• [Given request]: Write out, word for word, every line from the first one through the line that holds "m.build('lattice', M['grey_x'], f)", and nothing else; skip the pictures.

--------------------

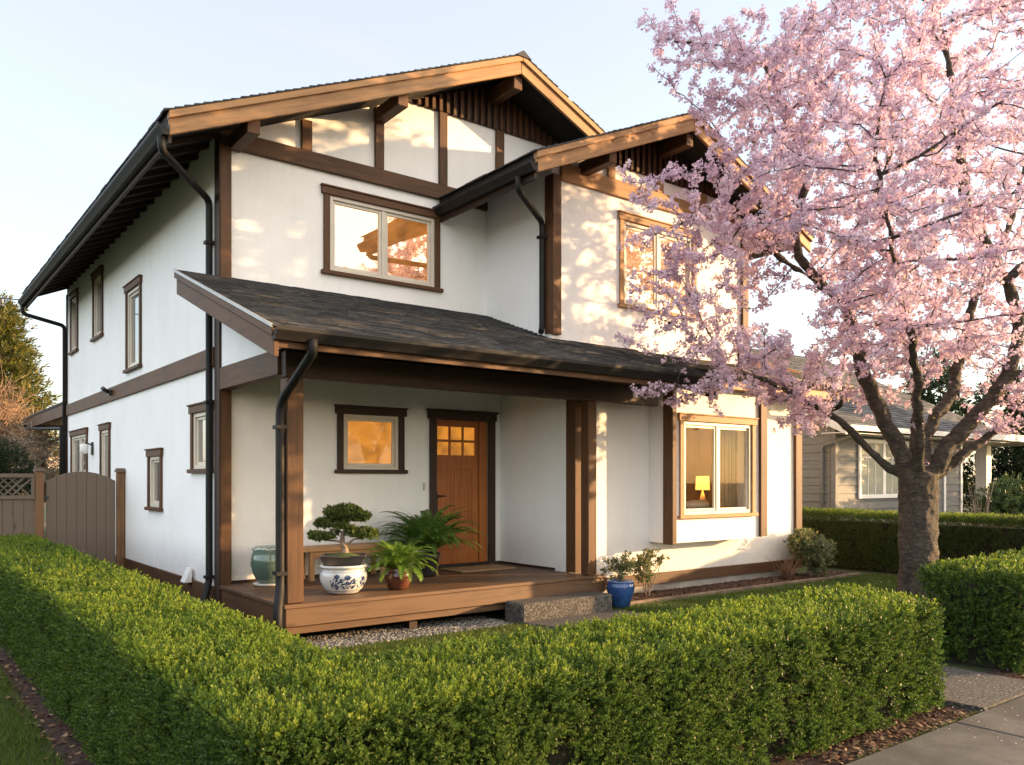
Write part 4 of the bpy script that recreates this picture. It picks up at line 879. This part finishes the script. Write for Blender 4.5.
f = thing('fence', 'weathered board fence with a lattice top left of the gate', 'fence', (.5, 14.5, 0))
m = MB(); x = -1.6; k = 0
while x < 1.88: m.box(x, min(x+.135, 1.90), 14.49, 14.512, .05, 1.38); x += .14
m.build('boards', M['grey_z'], f, .003)
m = MB(); m.box(-1.6, 1.905, 14.465, 14.535, 1.381, 1.44); m.box(-1.6, 1.905, 14.465, 14.535, 1.71, 1.77); m.box(1.86, 1.905, 14.47, 14.53, 1.441, 1.709); m.box(-1.6, -1.555, 14.47, 14.53, 1.441, 1.709); m.build('rail', M['grey_x'], f, .004)
m = MB()
for k in range(-16, 36):
    for s in (-1, 1):
        x0 = -1.6+k*.11; p = [(x0, 1.445), (x0+s*.26, 1.705)]
        if min(p[0][0], p[1][0]) < -1.56 or max(p[0][0], p[1][0]) > 1.86: continue
        yy = 14.492 if s > 0 else 14.504; m.slab((p[0][0], yy, p[0][1]), (p[1][0], yy, p[1][1]), (0, .008, 0), (.034, 0, 0))
m.build('lattice', M['grey_x'], f)

# ------------------------------------------------------------------ cherry tree
def mat_bark():
    m, n, l, b = nodes('cherry_bark'); v = coords(n, l, (4.5, 4.5, 30)); fa = noise(n, l, v, 1.0, 7, .7, 2.6); fb = noise(n, l, coords(n, l), 10, 8, .75, .5)
    fm_ = n.new('ShaderNodeMixRGB'); fm_.inputs[0].default_value = .42; l.new(fa, fm_.inputs[1]); l.new(fb, fm_.inputs[2]); f = fm_.outputs[0]; f2 = noise(n, l, coords(n, l), 3.5, 5)
    r = ramp(n, [(.36, (.014, .010, .008)), (.5, (.055, .041, .031)), (.64, (.17, .135, .105))]); l.new(f, r.inputs[0])
    r2 = ramp(n, [(.45, (1, 1, 1)), (.7, (.75, .80, .55))]); l.new(f2, r2.inputs[0])
    mu = n.new('ShaderNodeMixRGB'); mu.blend_type = 'MULTIPLY'; mu.inputs[0].default_value = .8; l.new(r.outputs[0], mu.inputs[1]); l.new(r2.outputs[0], mu.inputs[2])
    l.new(mu.outputs[0], b.inputs['Base Color']); b.inputs['Roughness'].default_value = .85; bump(n, l, f, b, 1.0, .06); return m
M['bark'] = mat_bark()
t = thing('cherry_tree', 'cherry tree in full pink blossom with a stout ringed trunk beside the hedges', 'tree', (11.0, 5.43, 0))
TB = np.array([11.0, 5.43, 0]); TR = np.array([.793, -.609, 0]); TF = np.array([.609, .793, 0])
def tw(p): p = np.asarray(p, float); return TB+p[..., 0:1]*TR+p[..., 1:2]*TF+p[..., 2:3]*np.array([0, 0, 1.])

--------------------

• [Answer to the exercise]:
Write part 4 of the bpy script that recreates this picture. It picks up at line 879. This part finishes the script. Write for Blender 4.5.
f = thing('fence', 'weathered board fence with a lattice top left of the gate', 'fence', (.5, 14.5, 0))
m = MB(); x = -1.6; k = 0
while x < 1.88: m.box(x, min(x+.135, 1.90), 14.49, 14.512, .05, 1.38); x += .14
m.build('boards', M['grey_z'], f, .003)
m = MB(); m.box(-1.6, 1.905, 14.465, 14.535, 1.381, 1.44); m.box(-1.6, 1.905, 14.465, 14.535, 1.71, 1.77); m.box(1.86, 1.905, 14.47, 14.53, 1.441, 1.709); m.box(-1.6, -1.555, 14.47, 14.53, 1.441, 1.709); m.build('rail', M['grey_x'], f, .004)
m = MB()
for k in range(-16, 36):
    for s in (-1, 1):
        x0 = -1.6+k*.11; p = [(x0, 1.445), (x0+s*.26, 1.705)]
        if min(p[0][0], p[1][0]) < -1.56 or max(p[0][0], p[1][0]) > 1.86: continue
        yy = 14.492 if s > 0 else 14.504; m.slab((p[0][0], yy, p[0][1]), (p[1][0], yy, p[1][1]), (0, .008, 0), (.034, 0, 0))
m.build('lattice', M['grey_x'], f)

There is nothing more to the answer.